- Task statement -
Transcribe the listing word for word.

- Records shown -
--*--

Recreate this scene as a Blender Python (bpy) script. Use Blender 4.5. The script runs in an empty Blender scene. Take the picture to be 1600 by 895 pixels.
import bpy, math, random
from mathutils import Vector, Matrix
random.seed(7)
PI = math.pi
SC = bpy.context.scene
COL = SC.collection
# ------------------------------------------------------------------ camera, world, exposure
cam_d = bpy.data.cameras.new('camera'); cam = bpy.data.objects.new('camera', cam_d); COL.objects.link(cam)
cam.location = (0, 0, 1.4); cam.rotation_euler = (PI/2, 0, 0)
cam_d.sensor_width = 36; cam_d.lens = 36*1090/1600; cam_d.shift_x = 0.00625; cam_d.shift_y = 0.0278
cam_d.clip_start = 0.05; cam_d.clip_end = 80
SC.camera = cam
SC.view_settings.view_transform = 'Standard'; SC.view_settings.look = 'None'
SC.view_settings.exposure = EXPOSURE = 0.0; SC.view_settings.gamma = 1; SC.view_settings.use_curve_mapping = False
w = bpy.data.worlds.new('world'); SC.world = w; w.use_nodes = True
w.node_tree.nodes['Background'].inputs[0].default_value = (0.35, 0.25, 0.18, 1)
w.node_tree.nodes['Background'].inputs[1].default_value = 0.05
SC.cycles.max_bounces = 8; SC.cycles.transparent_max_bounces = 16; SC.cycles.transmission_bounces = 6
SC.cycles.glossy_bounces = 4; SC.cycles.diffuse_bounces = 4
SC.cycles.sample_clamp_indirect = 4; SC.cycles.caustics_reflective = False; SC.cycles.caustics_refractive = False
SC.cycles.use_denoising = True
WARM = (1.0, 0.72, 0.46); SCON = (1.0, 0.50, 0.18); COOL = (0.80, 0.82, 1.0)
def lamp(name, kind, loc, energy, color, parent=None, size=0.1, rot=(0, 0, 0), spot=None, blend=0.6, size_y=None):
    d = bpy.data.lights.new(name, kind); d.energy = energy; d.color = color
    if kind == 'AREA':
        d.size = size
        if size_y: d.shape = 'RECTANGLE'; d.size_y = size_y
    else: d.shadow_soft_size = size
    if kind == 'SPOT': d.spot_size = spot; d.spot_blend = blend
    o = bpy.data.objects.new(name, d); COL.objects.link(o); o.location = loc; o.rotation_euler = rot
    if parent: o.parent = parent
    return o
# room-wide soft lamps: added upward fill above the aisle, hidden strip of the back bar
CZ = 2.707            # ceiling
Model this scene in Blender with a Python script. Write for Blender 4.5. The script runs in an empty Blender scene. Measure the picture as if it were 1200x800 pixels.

--*--

- Result below -
Recreate this scene as a Blender Python (bpy) script. Use Blender 4.5. The script runs in an empty Blender scene. Take the picture to be 1600 by 895 pixels.
import bpy, math, random
from mathutils import Vector, Matrix
random.seed(7)
PI = math.pi
SC = bpy.context.scene
COL = SC.collection
# ------------------------------------------------------------------ camera, world, exposure
cam_d = bpy.data.cameras.new('camera'); cam = bpy.data.objects.new('camera', cam_d); COL.objects.link(cam)
cam.location = (0, 0, 1.4); cam.rotation_euler = (PI/2, 0, 0)
cam_d.sensor_width = 36; cam_d.lens = 36*1090/1600; cam_d.shift_x = 0.00625; cam_d.shift_y = 0.0278
cam_d.clip_start = 0.05; cam_d.clip_end = 80
SC.camera = cam
SC.view_settings.view_transform = 'Standard'; SC.view_settings.look = 'None'
SC.view_settings.exposure = EXPOSURE = 0.0; SC.view_settings.gamma = 1; SC.view_settings.use_curve_mapping = False
w = bpy.data.worlds.new('world'); SC.world = w; w.use_nodes = True
w.node_tree.nodes['Background'].inputs[0].default_value = (0.35, 0.25, 0.18, 1)
w.node_tree.nodes['Background'].inputs[1].default_value = 0.05
SC.cycles.max_bounces = 8; SC.cycles.transparent_max_bounces = 16; SC.cycles.transmission_bounces = 6
SC.cycles.glossy_bounces = 4; SC.cycles.diffuse_bounces = 4
SC.cycles.sample_clamp_indirect = 4; SC.cycles.caustics_reflective = False; SC.cycles.caustics_refractive = False
SC.cycles.use_denoising = True
WARM = (1.0, 0.72, 0.46); SCON = (1.0, 0.50, 0.18); COOL = (0.80, 0.82, 1.0)
def lamp(name, kind, loc, energy, color, parent=None, size=0.1, rot=(0, 0, 0), spot=None, blend=0.6, size_y=None):
    d = bpy.data.lights.new(name, kind); d.energy = energy; d.color = color
    if kind == 'AREA':
        d.size = size
        if size_y: d.shape = 'RECTANGLE'; d.size_y = size_y
    else: d.shadow_soft_size = size
    if kind == 'SPOT': d.spot_size = spot; d.spot_blend = blend
    o = bpy.data.objects.new(name, d); COL.objects.link(o); o.location = loc; o.rotation_euler = rot
    if parent: o.parent = parent
    return o
# room-wide soft lamps: added upward fill above the aisle, hidden strip of the back bar
CZ = 2.707            # ceiling
Model this scene in Blender with a Python script. Write for Blender 4.5. The script runs in an empty Blender scene. Measure the picture as if it were 1200x800 pixels.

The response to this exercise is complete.